What is asked:
Please quote exactly the lines below from the line containing "1600 pixels high." to the line containing "c = V(P_) + V(n_).normalized()", both lines included, and nothing else.

Data start

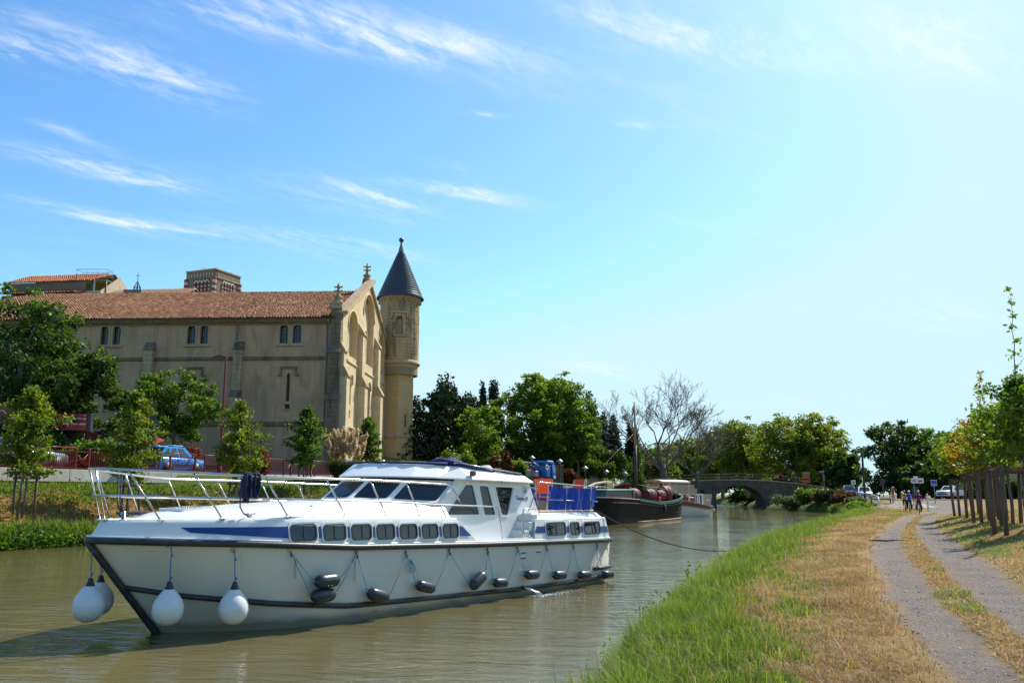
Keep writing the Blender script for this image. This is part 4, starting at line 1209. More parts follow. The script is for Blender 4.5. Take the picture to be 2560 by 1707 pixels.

Data end
Data start

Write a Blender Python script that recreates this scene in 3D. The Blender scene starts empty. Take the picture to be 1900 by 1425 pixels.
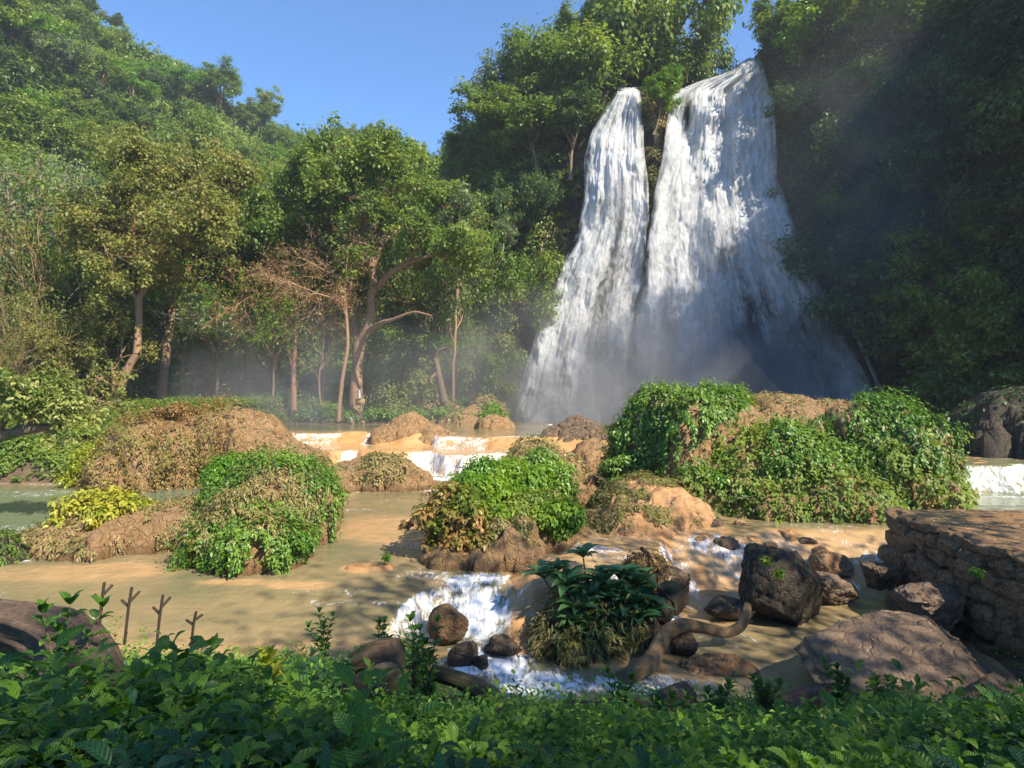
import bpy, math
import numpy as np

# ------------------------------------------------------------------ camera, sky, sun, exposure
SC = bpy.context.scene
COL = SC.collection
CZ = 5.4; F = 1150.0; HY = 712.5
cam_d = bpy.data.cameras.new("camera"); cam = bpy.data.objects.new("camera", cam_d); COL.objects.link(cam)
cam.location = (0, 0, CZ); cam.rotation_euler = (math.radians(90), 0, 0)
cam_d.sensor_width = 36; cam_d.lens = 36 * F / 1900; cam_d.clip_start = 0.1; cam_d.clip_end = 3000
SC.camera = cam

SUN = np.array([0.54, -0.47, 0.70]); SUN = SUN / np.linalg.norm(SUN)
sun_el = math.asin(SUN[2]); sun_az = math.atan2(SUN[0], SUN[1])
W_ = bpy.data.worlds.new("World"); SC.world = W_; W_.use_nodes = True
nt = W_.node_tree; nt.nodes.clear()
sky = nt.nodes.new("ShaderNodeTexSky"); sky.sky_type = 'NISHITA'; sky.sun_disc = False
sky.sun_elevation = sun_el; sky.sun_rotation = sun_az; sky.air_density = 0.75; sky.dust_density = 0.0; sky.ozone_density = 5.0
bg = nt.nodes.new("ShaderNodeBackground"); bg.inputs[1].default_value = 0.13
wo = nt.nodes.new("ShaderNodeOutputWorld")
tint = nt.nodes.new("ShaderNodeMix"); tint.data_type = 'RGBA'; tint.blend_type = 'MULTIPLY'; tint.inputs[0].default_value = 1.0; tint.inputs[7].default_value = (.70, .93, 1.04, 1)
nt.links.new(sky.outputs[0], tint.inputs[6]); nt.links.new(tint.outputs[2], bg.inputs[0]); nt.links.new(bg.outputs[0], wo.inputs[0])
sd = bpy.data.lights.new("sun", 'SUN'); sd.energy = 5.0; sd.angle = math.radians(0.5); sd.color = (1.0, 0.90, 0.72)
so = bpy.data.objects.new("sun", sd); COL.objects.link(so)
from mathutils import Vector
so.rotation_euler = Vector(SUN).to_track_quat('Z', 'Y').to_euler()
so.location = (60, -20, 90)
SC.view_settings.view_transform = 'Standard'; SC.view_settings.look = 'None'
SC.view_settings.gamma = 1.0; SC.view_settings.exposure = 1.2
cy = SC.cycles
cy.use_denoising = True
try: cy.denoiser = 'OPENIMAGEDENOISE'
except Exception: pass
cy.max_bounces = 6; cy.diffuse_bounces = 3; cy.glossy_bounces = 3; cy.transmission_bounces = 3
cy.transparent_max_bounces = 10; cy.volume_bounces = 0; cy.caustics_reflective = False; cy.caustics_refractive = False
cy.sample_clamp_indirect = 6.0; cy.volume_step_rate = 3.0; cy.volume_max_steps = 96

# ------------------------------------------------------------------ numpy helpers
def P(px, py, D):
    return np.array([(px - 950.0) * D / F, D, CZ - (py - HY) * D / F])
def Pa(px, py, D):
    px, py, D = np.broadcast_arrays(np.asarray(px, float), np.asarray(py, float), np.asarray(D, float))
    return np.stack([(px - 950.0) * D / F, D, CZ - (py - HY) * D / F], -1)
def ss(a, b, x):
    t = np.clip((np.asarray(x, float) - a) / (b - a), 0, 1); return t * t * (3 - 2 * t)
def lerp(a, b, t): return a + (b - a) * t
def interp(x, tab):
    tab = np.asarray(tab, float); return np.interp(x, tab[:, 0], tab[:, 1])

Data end
Data start

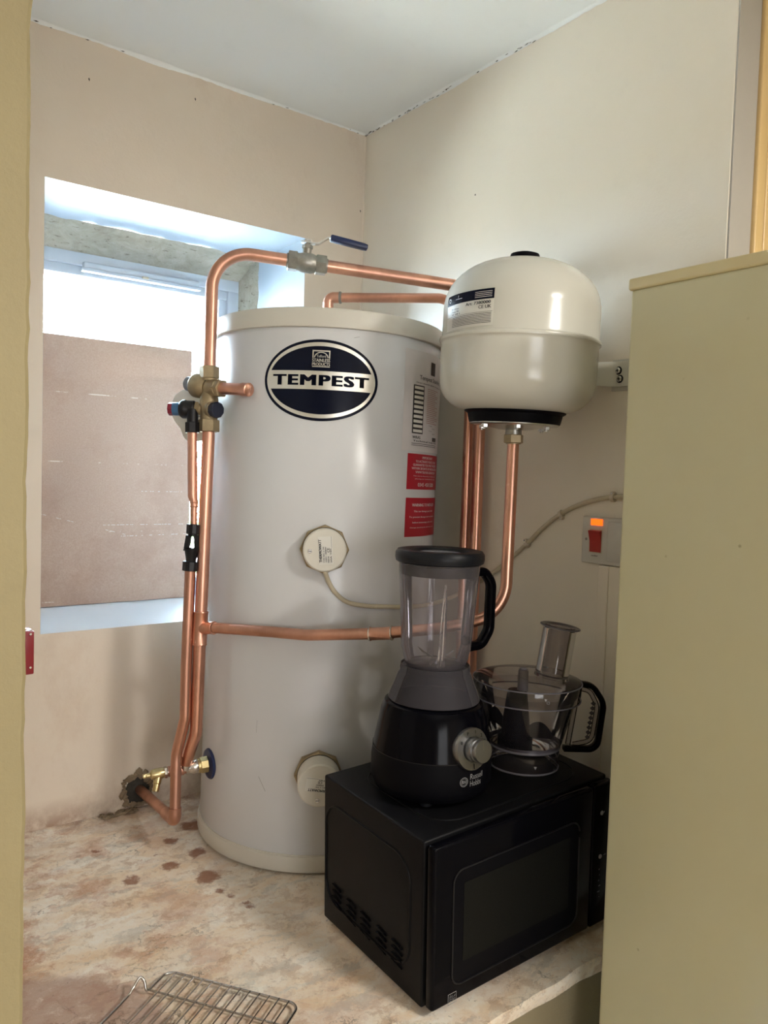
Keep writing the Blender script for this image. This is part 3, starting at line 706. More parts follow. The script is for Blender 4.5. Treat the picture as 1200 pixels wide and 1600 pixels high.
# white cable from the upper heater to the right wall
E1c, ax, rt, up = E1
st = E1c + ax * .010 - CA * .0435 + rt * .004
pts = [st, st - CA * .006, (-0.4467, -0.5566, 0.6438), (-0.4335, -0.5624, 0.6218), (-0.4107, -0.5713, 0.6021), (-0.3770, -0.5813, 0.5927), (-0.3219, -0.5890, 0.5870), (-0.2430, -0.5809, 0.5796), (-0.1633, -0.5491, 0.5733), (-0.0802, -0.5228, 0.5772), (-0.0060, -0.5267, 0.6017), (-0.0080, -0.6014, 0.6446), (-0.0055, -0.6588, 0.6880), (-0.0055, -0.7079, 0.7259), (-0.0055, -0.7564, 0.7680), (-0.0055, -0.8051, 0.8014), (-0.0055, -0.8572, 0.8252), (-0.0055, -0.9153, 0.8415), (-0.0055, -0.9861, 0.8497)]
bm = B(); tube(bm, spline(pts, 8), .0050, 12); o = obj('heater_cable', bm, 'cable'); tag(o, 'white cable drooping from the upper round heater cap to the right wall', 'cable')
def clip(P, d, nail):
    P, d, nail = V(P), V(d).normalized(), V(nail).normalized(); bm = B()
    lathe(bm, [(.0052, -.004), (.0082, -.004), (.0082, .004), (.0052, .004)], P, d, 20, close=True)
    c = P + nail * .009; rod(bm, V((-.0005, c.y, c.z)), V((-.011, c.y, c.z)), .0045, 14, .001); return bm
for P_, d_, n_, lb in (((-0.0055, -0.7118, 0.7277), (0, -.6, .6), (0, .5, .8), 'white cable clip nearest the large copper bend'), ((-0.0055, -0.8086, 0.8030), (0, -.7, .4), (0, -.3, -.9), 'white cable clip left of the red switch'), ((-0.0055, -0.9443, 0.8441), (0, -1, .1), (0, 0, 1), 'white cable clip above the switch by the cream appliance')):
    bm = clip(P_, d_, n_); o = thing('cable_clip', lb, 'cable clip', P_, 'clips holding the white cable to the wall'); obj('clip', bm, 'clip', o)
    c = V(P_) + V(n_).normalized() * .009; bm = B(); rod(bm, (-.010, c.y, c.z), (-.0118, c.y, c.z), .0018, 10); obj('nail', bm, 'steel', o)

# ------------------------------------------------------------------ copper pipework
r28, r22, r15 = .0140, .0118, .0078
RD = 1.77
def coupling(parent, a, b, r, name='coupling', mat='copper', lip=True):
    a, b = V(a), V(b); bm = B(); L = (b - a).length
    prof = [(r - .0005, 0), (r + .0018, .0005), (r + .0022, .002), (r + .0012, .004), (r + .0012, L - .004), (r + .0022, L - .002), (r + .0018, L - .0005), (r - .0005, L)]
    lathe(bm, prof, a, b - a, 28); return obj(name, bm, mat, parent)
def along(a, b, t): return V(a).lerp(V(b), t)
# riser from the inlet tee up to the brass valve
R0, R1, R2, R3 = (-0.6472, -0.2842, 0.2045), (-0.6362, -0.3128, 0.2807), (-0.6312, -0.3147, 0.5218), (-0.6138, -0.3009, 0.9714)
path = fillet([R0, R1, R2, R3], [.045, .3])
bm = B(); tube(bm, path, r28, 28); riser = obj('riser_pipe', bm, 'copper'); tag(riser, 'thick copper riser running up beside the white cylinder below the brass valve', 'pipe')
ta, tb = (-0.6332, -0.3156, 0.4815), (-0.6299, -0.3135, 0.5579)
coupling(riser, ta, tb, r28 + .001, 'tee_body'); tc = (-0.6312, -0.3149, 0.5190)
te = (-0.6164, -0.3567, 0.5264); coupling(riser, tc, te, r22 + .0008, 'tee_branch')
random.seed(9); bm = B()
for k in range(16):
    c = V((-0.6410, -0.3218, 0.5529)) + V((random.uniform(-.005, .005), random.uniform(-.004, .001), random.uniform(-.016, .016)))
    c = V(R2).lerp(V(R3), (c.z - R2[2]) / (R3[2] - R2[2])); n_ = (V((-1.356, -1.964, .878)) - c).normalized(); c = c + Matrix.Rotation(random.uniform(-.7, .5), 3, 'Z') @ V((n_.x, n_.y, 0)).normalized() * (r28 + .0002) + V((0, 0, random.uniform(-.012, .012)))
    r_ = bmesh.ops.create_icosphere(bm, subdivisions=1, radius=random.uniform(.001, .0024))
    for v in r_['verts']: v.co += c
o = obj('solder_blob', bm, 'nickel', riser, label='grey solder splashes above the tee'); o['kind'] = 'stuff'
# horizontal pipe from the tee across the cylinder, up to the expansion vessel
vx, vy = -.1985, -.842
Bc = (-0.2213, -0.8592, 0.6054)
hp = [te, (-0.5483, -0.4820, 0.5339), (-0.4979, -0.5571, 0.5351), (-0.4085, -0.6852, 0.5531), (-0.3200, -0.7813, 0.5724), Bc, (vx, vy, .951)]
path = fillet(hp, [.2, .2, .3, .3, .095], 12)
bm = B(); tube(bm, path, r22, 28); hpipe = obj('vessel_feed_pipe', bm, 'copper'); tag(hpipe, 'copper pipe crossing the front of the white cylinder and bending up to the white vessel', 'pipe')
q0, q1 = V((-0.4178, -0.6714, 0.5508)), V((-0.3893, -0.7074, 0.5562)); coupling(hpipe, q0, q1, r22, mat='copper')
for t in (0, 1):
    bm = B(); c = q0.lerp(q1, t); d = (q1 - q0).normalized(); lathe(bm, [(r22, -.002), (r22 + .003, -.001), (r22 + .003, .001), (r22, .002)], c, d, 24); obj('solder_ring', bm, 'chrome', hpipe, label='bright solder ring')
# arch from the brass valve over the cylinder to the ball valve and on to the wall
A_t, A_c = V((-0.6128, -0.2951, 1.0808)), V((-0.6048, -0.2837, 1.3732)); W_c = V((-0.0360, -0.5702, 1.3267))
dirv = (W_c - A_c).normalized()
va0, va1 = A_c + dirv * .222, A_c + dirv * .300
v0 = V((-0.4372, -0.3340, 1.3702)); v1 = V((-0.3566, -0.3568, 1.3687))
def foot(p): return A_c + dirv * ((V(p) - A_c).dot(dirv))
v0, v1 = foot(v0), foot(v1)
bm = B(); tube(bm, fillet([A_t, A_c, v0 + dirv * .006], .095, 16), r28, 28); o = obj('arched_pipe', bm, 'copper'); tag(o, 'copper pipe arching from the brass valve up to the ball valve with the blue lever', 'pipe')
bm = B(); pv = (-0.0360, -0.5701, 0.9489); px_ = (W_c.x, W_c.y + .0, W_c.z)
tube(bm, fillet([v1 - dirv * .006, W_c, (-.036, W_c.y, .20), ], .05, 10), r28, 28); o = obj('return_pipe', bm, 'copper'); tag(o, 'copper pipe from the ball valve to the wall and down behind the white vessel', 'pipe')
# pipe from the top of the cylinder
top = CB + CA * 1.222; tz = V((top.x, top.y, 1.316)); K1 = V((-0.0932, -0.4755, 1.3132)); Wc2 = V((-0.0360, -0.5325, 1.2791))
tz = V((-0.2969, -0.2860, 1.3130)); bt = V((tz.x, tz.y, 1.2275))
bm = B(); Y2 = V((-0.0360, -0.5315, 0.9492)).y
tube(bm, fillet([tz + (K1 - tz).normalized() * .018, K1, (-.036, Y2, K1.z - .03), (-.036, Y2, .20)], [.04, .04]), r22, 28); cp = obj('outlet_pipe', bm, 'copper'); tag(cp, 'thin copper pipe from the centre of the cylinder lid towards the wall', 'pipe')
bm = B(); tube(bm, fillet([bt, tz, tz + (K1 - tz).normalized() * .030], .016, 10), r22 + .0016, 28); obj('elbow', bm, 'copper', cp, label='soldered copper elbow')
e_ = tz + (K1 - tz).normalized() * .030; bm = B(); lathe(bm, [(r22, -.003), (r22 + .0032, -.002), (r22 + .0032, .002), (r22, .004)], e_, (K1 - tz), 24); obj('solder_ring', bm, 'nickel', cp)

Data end

Answer to this exercise:
Keep writing the Blender script for this image. This is part 3, starting at line 706. More parts follow. The script is for Blender 4.5. Treat the picture as 1200 pixels wide and 1600 pixels high.
# white cable from the upper heater to the right wall
E1c, ax, rt, up = E1
st = E1c + ax * .010 - CA * .0435 + rt * .004
pts = [st, st - CA * .006, (-0.4467, -0.5566, 0.6438), (-0.4335, -0.5624, 0.6218), (-0.4107, -0.5713, 0.6021), (-0.3770, -0.5813, 0.5927), (-0.3219, -0.5890, 0.5870), (-0.2430, -0.5809, 0.5796), (-0.1633, -0.5491, 0.5733), (-0.0802, -0.5228, 0.5772), (-0.0060, -0.5267, 0.6017), (-0.0080, -0.6014, 0.6446), (-0.0055, -0.6588, 0.6880), (-0.0055, -0.7079, 0.7259), (-0.0055, -0.7564, 0.7680), (-0.0055, -0.8051, 0.8014), (-0.0055, -0.8572, 0.8252), (-0.0055, -0.9153, 0.8415), (-0.0055, -0.9861, 0.8497)]
bm = B(); tube(bm, spline(pts, 8), .0050, 12); o = obj('heater_cable', bm, 'cable'); tag(o, 'white cable drooping from the upper round heater cap to the right wall', 'cable')
def clip(P, d, nail):
    P, d, nail = V(P), V(d).normalized(), V(nail).normalized(); bm = B()
    lathe(bm, [(.0052, -.004), (.0082, -.004), (.0082, .004), (.0052, .004)], P, d, 20, close=True)
    c = P + nail * .009; rod(bm, V((-.0005, c.y, c.z)), V((-.011, c.y, c.z)), .0045, 14, .001); return bm
for P_, d_, n_, lb in (((-0.0055, -0.7118, 0.7277), (0, -.6, .6), (0, .5, .8), 'white cable clip nearest the large copper bend'), ((-0.0055, -0.8086, 0.8030), (0, -.7, .4), (0, -.3, -.9), 'white cable clip left of the red switch'), ((-0.0055, -0.9443, 0.8441), (0, -1, .1), (0, 0, 1), 'white cable clip above the switch by the cream appliance')):
    bm = clip(P_, d_, n_); o = thing('cable_clip', lb, 'cable clip', P_, 'clips holding the white cable to the wall'); obj('clip', bm, 'clip', o)
    c = V(P_) + V(n_).normalized() * .009; bm = B(); rod(bm, (-.010, c.y, c.z), (-.0118, c.y, c.z), .0018, 10); obj('nail', bm, 'steel', o)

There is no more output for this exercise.